_Work to be completed_
Extract everything from the first line through the line with "of the island')", both ends included, except for any pictures.

_Material_
++++

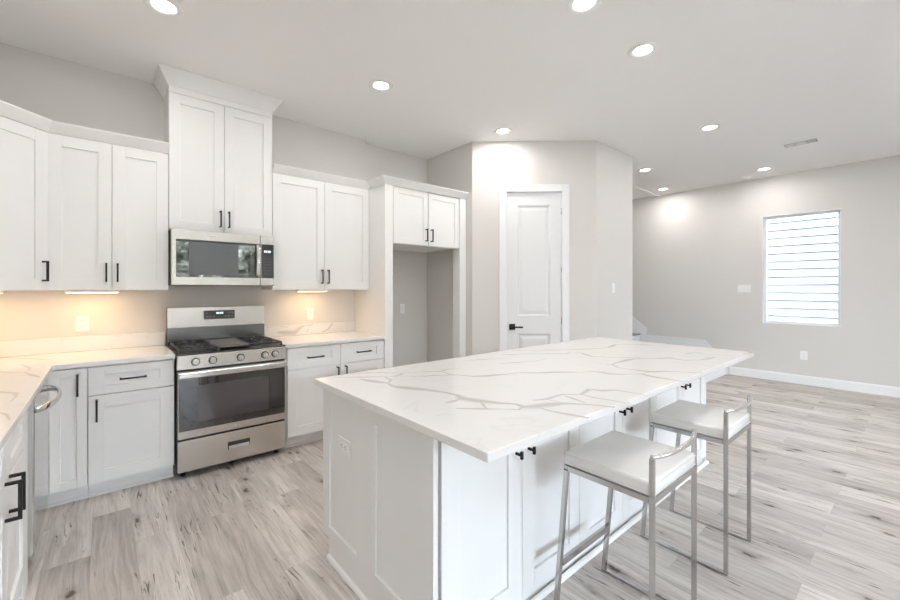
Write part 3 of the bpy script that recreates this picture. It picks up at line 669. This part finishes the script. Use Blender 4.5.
for i in range(4):   # working side doors
    wdt = (IW - 0.06) / 4; a = 0.036 + i * wdt; mb = MB()
    mb.box(a + 0.002, a + wdt - 0.004, ID - 0.0195, ID - 0.001, 0.11, 0.875); mb.build('door', M['cab'], root, bevel=0.002)
slab('island_countertop', [[(IX0, IY0), (IX1, IY0), (IX1, IY1), (IX0, IY1)]], ISL, 'large white quartz slab with grey veins on top of the island')

# ------------------------------------------------------------------ bar stools
def stool(x0, label):
    # x0: left leg centre, local origin at seat centre on floor; front (towards island) +y
    W, yb, yf = 0.402, -0.185, 0.160
    root = empty('bar_stool', (x0 + W / 2, 0.805, 0), 0, label, 'bar stool', 'bar stools at the island')
    h = W / 2; t = 0.0095; zs = 0.650
    # seat cushion: rounded box built from a subdivided, bevelled block
    cu = MB().box(-h - 0.004, h + 0.004, yb - 0.005, yf + 0.012, zs, 0.705).build('seat_cushion', M['seat'], root, bevel=0.010, seg=4)
    for p in cu.data.polygons: p.use_smooth = True
    mb = MB()
    for zz in (zs + 0.010, 0.695):
        a, b, c, d_ = -h - 0.0065, h + 0.0065, yb - 0.0075, yf + 0.0145
        r = 0.014; pts = []
        for cx, cy, s0 in ((b - r, d_ - r, 0), (a + r, d_ - r, PI / 2), (a + r, c + r, PI), (b - r, c + r, 1.5 * PI)):
            for k in range(5): pts.append((cx + r * math.cos(s0 + k * PI / 8), cy + r * math.sin(s0 + k * PI / 8), zz))
        pts.append(pts[0]); mb.tube(pts, 0.0018, 8, caps=False)
    mb.build('piping', M['seat'], cu)
    fm = MB()
    for x in (-h, h): fm.box(x - t, x + t, yb + t, yf - t, zs - 0.020, zs + 0.002)
    for y in (yb, yf): fm.box(-h - t, h + t, y - t, y + t, zs - 0.020, zs + 0.002)
    fm.build('seat_frame', M['stool_steel'], root, bevel=0.0015)
    for x in (-h, h):
        MB().tube([(x, yf, zs - 0.012), (x, yf + 0.055, 0.009)], 0.0095, square=True).build('leg', M['stool_steel'], root, bevel=0.0015)
        MB().tube([(x, yb, 0.009), (x, yb, 0.785)], 0.0085, square=True).build('leg', M['stool_steel'], root, bevel=0.0015)
        MB().box(x - 0.0095, x + 0.0095, yb - 0.008, yf + 0.064, 0, 0.012).build('floor_bar', M['stool_steel'], root, bevel=0.0015)
    fy = yf + 0.055 * (zs - 0.27) / zs
    MB().box(-h + t, h - t, fy - 0.008, fy + 0.008, 0.212, 0.240).build('footrest', M['stool_steel'], root, bevel=0.0015)
    pts = []
    for i in range(17):
        s = -1 + 2 * i / 16; pts.append((h * s, yb - 0.034 * (1 - abs(s) ** 2.6), 0.792))
    MB().tube([(-h, yb, 0.784)] + pts + [(h, yb, 0.784)], 0.0090, 14).build('back_rail', M['polished'], root)
    return root
stool(1.467, 'low-backed white bar stool nearest the camera')
stool(2.289, 'low-backed white bar stool farther from camera, right of the other')

# ------------------------------------------------------------------ outlets and switches
def plate(name, loc, rz, w_, h_, label, cat, group=None, kind='outlet', roll=0):
    root = empty(name, loc, rz, label, cat, group)
    rot = (0, roll, 0)
    MB().box(-w_ / 2, w_ / 2, -0.006, 0, -h_ / 2, h_ / 2).build('cover_plate', M['plastic'], root, bevel=0.002, rot=rot)
    if kind == 'outlet':
        for s in (-1, 1):
            mb = MB(); z = s * 0.020
            mb.box(-0.017, 0.017, -0.0075, -0.0062, z - 0.014, z + 0.014, 0)
            for x in (-0.007, 0.007): mb.box(x - 0.0012, x + 0.0012, -0.0082, -0.0076, z - 0.001, z + 0.008, 1)
            mb.box(-0.002, 0.002, -0.0082, -0.0076, z - 0.010, z - 0.006, 1)
            mb.build('socket', [M['plastic'], M['slot']], root, rot=rot)
    else:
        n = kind
        for k in range(n):
            x = (k - (n - 1) / 2) * 0.046
            MB().box(x - 0.016, x + 0.016, -0.0095, -0.0062, -0.033, 0.033).build('rocker', M['plastic'], root, bevel=0.0015)
    return root
plate('wall_outlet', (-0.131, YW - 0.0005, 1.120), 0, 0.072, 0.118, 'white wall outlet above backsplash left of the range', 'outlet')
plate('wall_outlet', (1.623, YW - 0.0005, 1.118), 0, 0.072, 0.118, 'white wall outlet above backsplash right of the range', 'outlet')
plate('wall_outlet', (2.836, YREC - 0.0005, 1.135), 0, 0.072, 0.118, 'white wall outlet inside the empty refrigerator alcove', 'outlet')
plate('wall_outlet', (BX0 + 0.0095, 1.827, 0.620), -PI / 2, 0.075, 0.122, 'white outlet set sideways in the island end panel', 'outlet', roll=PI / 2)
plate('wall_outlet', (XR - 0.0005, 1.118, 0.420), -PI / 2, 0.080, 0.125, 'white wall outlet low on the right wall below the window', 'outlet')
plate('light_switch', (4.677, DY - 0.0005, 1.394), 0, 0.072, 0.118, 'single white rocker switch right of the pantry door', 'light switch', kind=1)
plate('light_switch', (XR - 0.0005, 1.835, 1.385), -PI / 2, 0.170, 0.118, 'three-gang white rocker switch left of the side window', 'light switch', kind=3)

# ------------------------------------------------------------------ ceiling fixtures
def downlight(x, y, label, r=0.100):
    root = empty('recessed_light', (x, y, ZC), 0, label, 'ceiling light', 'recessed ceiling lights')
    MB().ring((0, 0, 0), (0, 0, -1), [(r, 0.0), (r, 0.004), (r * 0.93, 0.008), (r * 0.70, 0.007), (r * 0.58, 0.001), (r * 0.58, 0.0)]).build('trim_ring', M['plastic'], root)
    MB().disc((0, 0, -0.003), (0, 0, 1), r * 0.58, r * 0.58, 0.0028, 36).build('lens', M['lens'], root)
    l = bpy.data.lights.new('downlight_bulb', 'AREA'); l.shape = 'DISK'; l.size = r * 1.2; l.energy = DOWNLIGHT_W; l.color = (1.0, 0.965, 0.93); l.spread = math.radians(180)
    o = bpy.data.objects.new('downlight_bulb', l); C.objects.link(o); o.parent = root; o.location = (0, 0, -0.012)
    return root
for x, y, lab in (
    (0.271, 2.966, 'recessed ceiling light near top left, in front of the tall cabinet'),
    (1.759, 2.947, 'recessed ceiling light right of the tall cabinet crown'),
    (3.268, 2.944, 'recessed ceiling light just above the diagonal pantry wall'),
    (2.169, 1.311, 'recessed ceiling light cut by the top edge of the photo centre'),
    (2.917, 1.296, 'large-looking recessed ceiling light over the island, right of centre'),
    (4.858, 1.460, 'recessed ceiling light between island and right wall, mid ceiling'),
    (5.892, 2.589, 'recessed ceiling light beside the pantry wall corner'),
    (7.251, 2.883, 'small distant recessed ceiling light nearest the stairs'),
    (7.130, 1.467, 'recessed ceiling light in front of the side window')):
    downlight(x, y, lab)
for x, y in ((0.27, 1.3), (0.9, -1.6), (3.3, -1.6), (5.9, -0.6), (5.9, -2.4), (0.9, -3.9), (3.3, -3.9), (5.9, -4.3)):  # unseen lights added to brighten the room
    downlight(x, y, 'added recessed ceiling light out of view, brightening the room')
o = MB().ring((7.421, 1.761, ZC), (0, 0, -1), [(0.0001, 0.0), (0.065, 0.0), (0.065, 0.012), (0.055, 0.030), (0.02, 0.036), (0.0001, 0.036)]).build('smoke_detector', M['plastic']); tag(o, 'small white smoke detector on ceiling near the right wall', 'smoke detector')
root = empty('ceiling_vent', (6.17, 0.925, ZC), 0, 'white rectangular air vent in the ceiling, upper right', 'air vent')
MB().box(-0.085, 0.085, -0.165, 0.165, -0.006, -0.0005).build('vent_frame', M['plastic'], root, bevel=0.002)
MB().box(-0.066, 0.066, -0.145, 0.145, -0.0072, -0.0062).build('vent_shade_sheet', M['grille'], root)  # flat grey sheet in place of the shade inside the vent
for (a, b, n) in ((-0.138, -0.055, 0), (-0.05, 0.05, 1), (0.055, 0.138, 2)):
    mb = MB()
    for k in range(6):
        x = -0.05 + k * 0.02
        if n == 0: mb.box(x - 0.0015, x + 0.0015, a, b, -0.009, -0.0074)
        else: mb.box(x - 0.0045, x + 0.0045, a, b, -0.009, -0.0074)
    mb.build('vent_louvres', M['plastic'], root)
# ceiling trim edge at the stairwell
struct(MB().box(6.70, XR - 0.002, 3.10, 3.135, ZC - 0.022, ZC - 0.0005).build('trim_1', M['trim']))

# under-cabinet lights
def ucl(x0, x1, y0, label):
    root = empty('under_cabinet_light', ((x0 + x1) / 2, y0, UZ0), 0, label, 'under-cabinet light', 'under-cabinet lights')
    h = (x1 - x0) / 2
    MB().box(-h, h, -0.03, 0.03, -0.018, -0.0005).build('light_housing', M['plastic'], root, bevel=0.003)
    MB().box(-h + 0.01, h - 0.01, -0.022, 0.022, -0.0205, -0.0182).build('lens', M['ucl_lens'], root)
    l = bpy.data.lights.new('under_cabinet_lamp', 'AREA'); l.shape = 'RECTANGLE'; l.size = 2 * h - 0.03; l.size_y = 0.03; l.energy = UNDERCAB_W; l.color = (1.0, 0.60, 0.27)
    o = bpy.data.objects.new('under_cabinet_lamp', l); C.objects.link(o); o.parent = root; o.location = (0, 0, -0.023)
ucl(-0.215, 0.085, 3.95, 'white under-cabinet light left of the microwave, glowing warm')
ucl(1.42, 1.72, 3.95, 'white under-cabinet light right of the microwave, glowing warm')
ucl(-0.72, -0.50, 3.90, 'white under-cabinet light below the corner wall cabinet')

# ------------------------------------------------------------------ staircase at the right wall
root = empty('staircase', (6.72, 2.05, 0), 0, 'low white stair landing with grey treads against the right wall', 'staircase')
SX = XR - 6.72 - 0.018
MB().box(0.0, SX, 0.02, 1.42, 0.0, 0.155).box(0.0, SX, 0.32, 1.42, 0.155, 0.335).build('riser', M['trim'], root)
MB().box(-0.01, SX, 0.0, 0.319, 0.156, 0.176).build('tread', M['tread'], root, bevel=0.004)
MB().box(-0.01, SX, 0.30, 1.42, 0.336, 0.358).build('landing', M['tread'], root, bevel=0.004)
z = 0.36
for k in range(5):
    y0 = 1.42 + k * 0.26
    MB().box(0.0, SX, y0, y0 + 0.259, 0, z + 0.155).build('riser', M['trim'], root)
    MB().box(-0.01, SX, y0 - 0.02, y0 + 0.259, z + 0.156, z + 0.178).build('tread', M['tread'], root, bevel=0.004)
    z += 0.18
# skirt board on the wall following steps, landing and flight
def skirt_poly(pts):
    n = len(pts); x0, x1 = SX + 0.001, SX + 0.015
    return MB().add([(x0, y, z) for y, z in pts] + [(x1, y, z) for y, z in pts], [tuple(range(n)), tuple(range(n, 2 * n))[::-1]] + [(i, (i + 1) % n, n + (i + 1) % n, n + i) for i in range(n)])
yy = lambda Y: Y - 2.05
skirt_poly([(yy(2.05), 0.0), (yy(3.345), 0.0), (yy(3.345), 0.522), (yy(2.385), 0.528), (yy(2.05), 0.135)]).build('skirt_board', M['trim'], root)
skirt_poly([(yy(3.347), 0.0), (yy(4.75), 0.0), (yy(4.75), 1.64), (yy(3.605), 0.85), (yy(3.347), 0.655)]).build('skirt_board', M['trim'], root)

# ------------------------------------------------------------------ outside: house by the side window; garden added for daylight and reflections
struct(MB().box(-30, 40, -40, 30, -0.5, -0.2).build('ground', M['patio']))
root = empty('neighbour_house', (9.9, 1.0, -0.2), 0, 'white clapboard wall of the house outside the side window', 'house')
mb = MB(); zz = 0.0
while zz < 6.4:     # each board leans out to its lower edge, with a shadow gap beneath
    prof = [(0.050, zz + 0.018), (0.0, zz + 0.018), (0.030, zz + 0.150), (0.060, zz + 0.150)]
    mb.add([(a, -4, b) for a, b in prof] + [(a, 6, b) for a, b in prof], [(0, 1, 2, 3), (4, 7, 6, 5), (0, 4, 5, 1), (1, 5, 6, 2), (2, 6, 7, 3)])
    zz += 0.150
mb.build('clapboard_siding', M['siding'], root)
MB().box(0.055, 4, -4, 6, 0, 6.4).build('house_wall', M['house_wall'], root)
struct(MB().box(XL - 0.2, XR + 0.2, YB - 0.2, YF + 0.2, ZC + 0.151, 6.4).build('added_upper_storey', M['siding']))  # unseen upper storey, added to shade the neighbour's wall
fe = MB()
for i in range(130): fe.box(-8 + i * 0.15, -8 + i * 0.15 + 0.142, -11.02, -11.0, -0.2, 1.65)
fe.box(-8, 11.5, -10.99, -10.95, 0.2, 0.3); fe.box(-8, 11.5, -10.99, -10.95, 1.2, 1.3)
tag(fe.build('added_fence', M['fence']), 'added brown board fence behind the camera, for reflections', 'fence')  # unseen fence, added for the appliance reflections
def tree_mesh(seed):
    r = random.Random(seed); mb = MB()
    for i in range(2800):
        a, b = r.uniform(0, 2 * PI), r.uniform(-1, 1); q = r.uniform(0.45, 1.0); k = math.sqrt(1 - b * b)
        lump = 1 + 0.25 * math.sin(3 * a + seed) * math.cos(4 * b)
        p = Vector((math.cos(a) * k * 2.1 * q * lump, math.sin(a) * k * 2.1 * q * lump, 4.0 + b * 2.9 * q))
        n = Vector((r.gauss(0, 1), r.gauss(0, 1), r.gauss(0, 1))).normalized(); u = n.orthogonal().normalized() * r.uniform(0.12, 0.27); w_ = n.cross(u)
        mb.add([p - u, p + w_ * 0.6, p + u, p - w_ * 0.6], [(0, 1, 2, 3)])
    return mb
protos = []
for k in range(2):
    fo = tree_mesh(k + 1)
    protos.append(fo)
for i, (x, y, s) in enumerate(((-5.0, -15.2, 0.68), (-1.3, -15.0, 0.66), (2.5, -15.2, 0.68), (6.3, -15.0, 0.67), (10.0, -15.2, 0.66), (-3.4, -20.0, 0.85), (1.2, -20.3, 0.84), (5.9, -20.0, 0.86), (10.6, -20.2, 0.84))):
    root = empty('added_tree', (x, y, -0.2), i * 1.1, 'added leafy tree behind the camera, for reflections', 'tree', 'added trees behind the camera')  # unseen trees, added to fill reflections in the appliances
    root.scale = (s, s, s)
    if i < 2:
        f = protos[i].build('foliage', M['leaf'], root, fix=False)
        t = MB().tube([(0, 0, 0), (0.05, 0, 1.2), (0, 0.05, 3.6)], 0.16, 10).build('trunk', M['bark'], root)
        protos[i] = (f, t)
    else:
        for src in protos[i % 2]:
            c = src.copy(); C.objects.link(c); c.parent = root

++++

_Complete response_
Write part 3 of the bpy script that recreates this picture. It picks up at line 669. This part finishes the script. Use Blender 4.5.
for i in range(4):   # working side doors
    wdt = (IW - 0.06) / 4; a = 0.036 + i * wdt; mb = MB()
    mb.box(a + 0.002, a + wdt - 0.004, ID - 0.0195, ID - 0.001, 0.11, 0.875); mb.build('door', M['cab'], root, bevel=0.002)
slab('island_countertop', [[(IX0, IY0), (IX1, IY0), (IX1, IY1), (IX0, IY1)]], ISL, 'large white quartz slab with grey veins on top of the island')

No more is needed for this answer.